### MATERIAL TO PROCESS ###

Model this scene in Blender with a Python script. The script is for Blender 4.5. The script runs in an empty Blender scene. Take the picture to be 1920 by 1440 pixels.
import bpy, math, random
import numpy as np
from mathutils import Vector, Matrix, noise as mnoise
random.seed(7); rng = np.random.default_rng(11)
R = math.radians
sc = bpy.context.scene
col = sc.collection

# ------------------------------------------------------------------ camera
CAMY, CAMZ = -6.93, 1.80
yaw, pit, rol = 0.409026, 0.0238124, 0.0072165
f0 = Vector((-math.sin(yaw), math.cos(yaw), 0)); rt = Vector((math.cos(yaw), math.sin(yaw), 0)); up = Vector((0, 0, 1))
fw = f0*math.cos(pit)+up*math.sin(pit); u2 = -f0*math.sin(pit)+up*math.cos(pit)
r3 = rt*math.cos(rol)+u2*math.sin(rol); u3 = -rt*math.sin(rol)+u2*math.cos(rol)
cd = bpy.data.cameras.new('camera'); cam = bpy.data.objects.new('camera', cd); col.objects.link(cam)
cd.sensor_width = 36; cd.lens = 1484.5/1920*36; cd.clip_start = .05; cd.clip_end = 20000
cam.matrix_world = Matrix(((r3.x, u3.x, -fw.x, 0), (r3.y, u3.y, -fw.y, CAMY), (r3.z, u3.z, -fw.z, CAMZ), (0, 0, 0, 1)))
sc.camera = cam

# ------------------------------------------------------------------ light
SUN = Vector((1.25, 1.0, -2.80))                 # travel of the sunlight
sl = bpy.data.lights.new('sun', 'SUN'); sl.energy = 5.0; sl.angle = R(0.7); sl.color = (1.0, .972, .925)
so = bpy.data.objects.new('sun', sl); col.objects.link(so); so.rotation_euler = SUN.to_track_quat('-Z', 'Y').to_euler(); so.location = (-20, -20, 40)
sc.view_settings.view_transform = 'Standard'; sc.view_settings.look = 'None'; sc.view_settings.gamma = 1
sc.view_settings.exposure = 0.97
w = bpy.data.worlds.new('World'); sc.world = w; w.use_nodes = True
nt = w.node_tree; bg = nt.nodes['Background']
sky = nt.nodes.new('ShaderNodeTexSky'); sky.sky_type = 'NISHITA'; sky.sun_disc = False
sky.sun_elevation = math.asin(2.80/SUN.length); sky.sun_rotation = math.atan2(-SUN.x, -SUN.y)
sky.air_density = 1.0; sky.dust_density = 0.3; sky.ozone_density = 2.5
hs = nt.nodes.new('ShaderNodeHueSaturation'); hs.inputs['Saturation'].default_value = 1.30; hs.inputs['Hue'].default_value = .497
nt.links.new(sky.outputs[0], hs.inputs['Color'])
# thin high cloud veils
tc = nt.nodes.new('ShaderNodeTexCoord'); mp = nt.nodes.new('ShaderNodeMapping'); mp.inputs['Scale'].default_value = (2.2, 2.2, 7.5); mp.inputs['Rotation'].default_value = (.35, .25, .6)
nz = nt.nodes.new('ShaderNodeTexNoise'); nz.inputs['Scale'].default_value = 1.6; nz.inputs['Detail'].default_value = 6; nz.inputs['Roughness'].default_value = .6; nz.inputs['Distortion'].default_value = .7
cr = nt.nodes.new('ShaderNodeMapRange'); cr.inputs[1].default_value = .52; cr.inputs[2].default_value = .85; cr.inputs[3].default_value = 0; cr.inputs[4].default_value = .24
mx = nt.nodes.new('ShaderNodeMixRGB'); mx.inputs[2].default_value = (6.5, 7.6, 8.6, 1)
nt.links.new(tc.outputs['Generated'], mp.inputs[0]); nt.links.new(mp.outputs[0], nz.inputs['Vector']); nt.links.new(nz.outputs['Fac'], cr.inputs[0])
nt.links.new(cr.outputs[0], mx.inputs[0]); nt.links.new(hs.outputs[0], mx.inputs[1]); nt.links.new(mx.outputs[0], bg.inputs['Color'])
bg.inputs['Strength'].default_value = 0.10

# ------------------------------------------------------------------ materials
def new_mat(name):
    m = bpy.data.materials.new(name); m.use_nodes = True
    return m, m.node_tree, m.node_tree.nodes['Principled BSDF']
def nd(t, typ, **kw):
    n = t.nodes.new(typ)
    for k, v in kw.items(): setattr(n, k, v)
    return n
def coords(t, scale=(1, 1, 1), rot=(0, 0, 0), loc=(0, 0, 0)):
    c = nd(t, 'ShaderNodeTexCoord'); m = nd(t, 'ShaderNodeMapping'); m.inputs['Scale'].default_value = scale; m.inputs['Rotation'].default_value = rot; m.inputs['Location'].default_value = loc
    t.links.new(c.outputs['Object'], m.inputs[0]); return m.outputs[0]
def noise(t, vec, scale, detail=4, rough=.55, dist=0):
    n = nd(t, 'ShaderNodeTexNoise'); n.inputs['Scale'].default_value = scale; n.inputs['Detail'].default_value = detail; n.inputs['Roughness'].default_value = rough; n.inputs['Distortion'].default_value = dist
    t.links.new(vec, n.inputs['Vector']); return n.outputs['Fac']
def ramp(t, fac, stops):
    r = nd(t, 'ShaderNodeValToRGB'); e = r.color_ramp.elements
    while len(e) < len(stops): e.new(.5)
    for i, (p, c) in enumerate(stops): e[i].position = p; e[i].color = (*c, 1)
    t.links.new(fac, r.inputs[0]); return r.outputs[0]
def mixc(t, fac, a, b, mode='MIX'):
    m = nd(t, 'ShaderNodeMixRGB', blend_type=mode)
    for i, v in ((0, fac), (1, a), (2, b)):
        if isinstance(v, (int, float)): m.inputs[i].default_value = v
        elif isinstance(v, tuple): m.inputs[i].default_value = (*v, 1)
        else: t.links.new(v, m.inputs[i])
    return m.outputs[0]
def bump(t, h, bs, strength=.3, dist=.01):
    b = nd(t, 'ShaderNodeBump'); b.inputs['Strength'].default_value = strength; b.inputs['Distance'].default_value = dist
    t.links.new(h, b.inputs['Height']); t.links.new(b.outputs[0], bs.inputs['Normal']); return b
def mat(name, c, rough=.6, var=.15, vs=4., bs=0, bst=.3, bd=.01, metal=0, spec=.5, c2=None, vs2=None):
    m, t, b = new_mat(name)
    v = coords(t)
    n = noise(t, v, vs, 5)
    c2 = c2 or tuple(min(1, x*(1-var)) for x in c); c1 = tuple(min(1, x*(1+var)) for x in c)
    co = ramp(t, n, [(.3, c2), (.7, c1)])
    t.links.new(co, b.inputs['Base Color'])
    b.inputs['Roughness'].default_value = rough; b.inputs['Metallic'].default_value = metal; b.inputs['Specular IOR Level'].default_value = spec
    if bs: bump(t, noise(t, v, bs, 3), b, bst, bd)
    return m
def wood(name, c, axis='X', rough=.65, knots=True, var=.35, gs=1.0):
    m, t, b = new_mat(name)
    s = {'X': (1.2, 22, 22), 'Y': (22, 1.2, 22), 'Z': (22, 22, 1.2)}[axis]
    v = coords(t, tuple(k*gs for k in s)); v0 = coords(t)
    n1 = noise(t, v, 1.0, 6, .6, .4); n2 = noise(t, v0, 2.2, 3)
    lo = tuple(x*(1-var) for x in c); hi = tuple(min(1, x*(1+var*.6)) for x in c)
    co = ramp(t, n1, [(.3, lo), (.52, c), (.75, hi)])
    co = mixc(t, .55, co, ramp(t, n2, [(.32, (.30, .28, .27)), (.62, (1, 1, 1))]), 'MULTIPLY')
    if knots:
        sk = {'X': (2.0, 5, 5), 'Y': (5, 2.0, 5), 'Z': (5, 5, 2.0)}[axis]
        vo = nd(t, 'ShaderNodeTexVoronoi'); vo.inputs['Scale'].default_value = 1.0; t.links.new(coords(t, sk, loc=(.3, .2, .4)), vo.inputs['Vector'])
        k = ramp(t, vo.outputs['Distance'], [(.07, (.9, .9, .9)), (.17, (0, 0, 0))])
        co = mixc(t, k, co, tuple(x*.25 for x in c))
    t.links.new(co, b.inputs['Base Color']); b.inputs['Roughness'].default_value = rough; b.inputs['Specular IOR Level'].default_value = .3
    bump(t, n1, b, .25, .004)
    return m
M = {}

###
### MATERIAL TO PROCESS ###

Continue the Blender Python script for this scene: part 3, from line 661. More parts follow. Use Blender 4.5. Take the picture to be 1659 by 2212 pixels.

###
### MATERIAL TO PROCESS ###

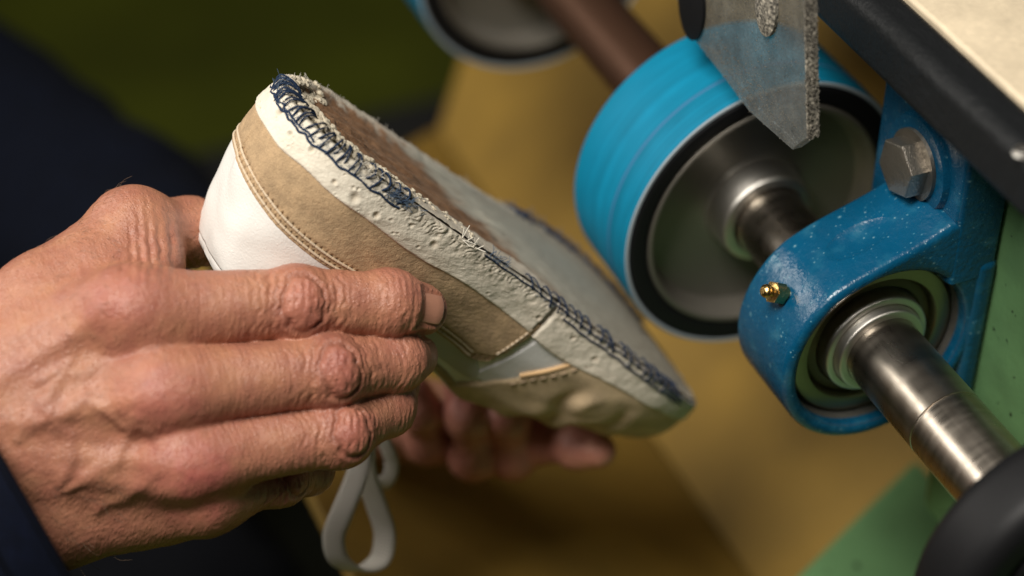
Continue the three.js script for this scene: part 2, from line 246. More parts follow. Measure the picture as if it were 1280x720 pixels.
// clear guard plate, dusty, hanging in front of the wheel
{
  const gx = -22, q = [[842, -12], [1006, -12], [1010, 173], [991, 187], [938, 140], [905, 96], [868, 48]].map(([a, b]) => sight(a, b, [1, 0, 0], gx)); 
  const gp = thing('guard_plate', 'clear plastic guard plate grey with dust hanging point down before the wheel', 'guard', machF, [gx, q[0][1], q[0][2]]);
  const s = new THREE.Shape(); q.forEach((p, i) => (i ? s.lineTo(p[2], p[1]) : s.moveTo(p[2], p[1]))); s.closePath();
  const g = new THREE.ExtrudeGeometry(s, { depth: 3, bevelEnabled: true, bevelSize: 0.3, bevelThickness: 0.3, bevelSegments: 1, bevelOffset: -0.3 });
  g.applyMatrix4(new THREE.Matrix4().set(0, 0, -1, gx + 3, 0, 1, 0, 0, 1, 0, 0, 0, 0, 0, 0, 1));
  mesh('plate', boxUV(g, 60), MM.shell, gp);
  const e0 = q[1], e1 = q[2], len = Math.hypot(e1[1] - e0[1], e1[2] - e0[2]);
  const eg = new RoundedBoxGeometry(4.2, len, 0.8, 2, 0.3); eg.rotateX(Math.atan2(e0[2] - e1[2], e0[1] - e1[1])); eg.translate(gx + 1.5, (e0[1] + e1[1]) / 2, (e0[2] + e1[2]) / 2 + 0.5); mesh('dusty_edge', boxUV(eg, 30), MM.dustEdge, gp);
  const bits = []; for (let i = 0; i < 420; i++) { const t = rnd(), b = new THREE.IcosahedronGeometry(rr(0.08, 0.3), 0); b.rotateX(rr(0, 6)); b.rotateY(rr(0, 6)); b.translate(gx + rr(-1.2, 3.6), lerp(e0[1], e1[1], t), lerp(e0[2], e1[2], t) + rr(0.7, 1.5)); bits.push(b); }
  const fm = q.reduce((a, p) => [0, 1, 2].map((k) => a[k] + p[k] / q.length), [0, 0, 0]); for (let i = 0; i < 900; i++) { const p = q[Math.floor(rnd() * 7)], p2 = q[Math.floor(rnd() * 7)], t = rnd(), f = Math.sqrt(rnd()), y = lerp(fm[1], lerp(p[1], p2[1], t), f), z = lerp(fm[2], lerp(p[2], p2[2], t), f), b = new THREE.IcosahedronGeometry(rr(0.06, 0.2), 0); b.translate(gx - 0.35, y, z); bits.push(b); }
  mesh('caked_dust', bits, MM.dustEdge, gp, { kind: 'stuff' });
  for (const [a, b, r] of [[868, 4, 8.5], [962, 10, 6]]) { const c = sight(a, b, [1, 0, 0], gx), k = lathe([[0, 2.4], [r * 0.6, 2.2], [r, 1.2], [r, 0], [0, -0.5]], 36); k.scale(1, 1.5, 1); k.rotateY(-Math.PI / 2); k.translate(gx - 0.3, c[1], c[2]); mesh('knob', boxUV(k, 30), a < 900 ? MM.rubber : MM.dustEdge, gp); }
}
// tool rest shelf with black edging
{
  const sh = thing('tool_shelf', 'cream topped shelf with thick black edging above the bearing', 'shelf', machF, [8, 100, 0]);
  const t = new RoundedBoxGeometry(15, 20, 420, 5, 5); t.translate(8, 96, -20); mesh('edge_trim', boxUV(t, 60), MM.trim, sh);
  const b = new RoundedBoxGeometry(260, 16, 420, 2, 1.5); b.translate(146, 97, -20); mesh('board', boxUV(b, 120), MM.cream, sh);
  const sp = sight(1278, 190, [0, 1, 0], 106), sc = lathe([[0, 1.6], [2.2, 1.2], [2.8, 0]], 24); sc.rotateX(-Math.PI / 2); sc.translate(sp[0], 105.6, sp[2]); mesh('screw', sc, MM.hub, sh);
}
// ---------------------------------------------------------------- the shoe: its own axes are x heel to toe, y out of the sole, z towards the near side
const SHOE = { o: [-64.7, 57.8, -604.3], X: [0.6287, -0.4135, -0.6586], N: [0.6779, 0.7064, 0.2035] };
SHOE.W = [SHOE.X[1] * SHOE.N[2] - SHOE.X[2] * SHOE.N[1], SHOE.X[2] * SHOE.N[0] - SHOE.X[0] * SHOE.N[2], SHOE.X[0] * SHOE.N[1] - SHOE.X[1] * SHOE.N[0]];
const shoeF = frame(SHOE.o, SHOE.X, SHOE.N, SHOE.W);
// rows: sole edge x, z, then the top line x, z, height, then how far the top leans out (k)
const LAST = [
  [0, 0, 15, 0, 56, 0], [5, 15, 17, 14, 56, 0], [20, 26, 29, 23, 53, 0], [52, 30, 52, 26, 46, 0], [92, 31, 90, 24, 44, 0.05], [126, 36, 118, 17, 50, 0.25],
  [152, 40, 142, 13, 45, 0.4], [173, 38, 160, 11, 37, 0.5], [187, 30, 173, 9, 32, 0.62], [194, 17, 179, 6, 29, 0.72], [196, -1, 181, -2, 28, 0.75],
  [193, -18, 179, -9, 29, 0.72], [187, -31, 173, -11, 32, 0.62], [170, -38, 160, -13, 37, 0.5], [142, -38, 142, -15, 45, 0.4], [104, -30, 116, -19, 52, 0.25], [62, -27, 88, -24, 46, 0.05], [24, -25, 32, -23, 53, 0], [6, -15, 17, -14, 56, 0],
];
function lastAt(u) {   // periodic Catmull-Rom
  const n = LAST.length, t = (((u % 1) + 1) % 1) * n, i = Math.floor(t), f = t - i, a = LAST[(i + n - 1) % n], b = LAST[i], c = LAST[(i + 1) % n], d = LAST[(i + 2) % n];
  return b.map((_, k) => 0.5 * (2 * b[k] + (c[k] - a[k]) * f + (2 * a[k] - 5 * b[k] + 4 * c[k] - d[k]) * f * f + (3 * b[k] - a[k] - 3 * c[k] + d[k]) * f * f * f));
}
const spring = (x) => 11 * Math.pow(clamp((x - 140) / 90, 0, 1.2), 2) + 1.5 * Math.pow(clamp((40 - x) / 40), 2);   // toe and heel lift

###

- _TASK_
Among the lines of the records above, count those holding the string "with", and report only the number.

- _WRITTEN ANSWER_
4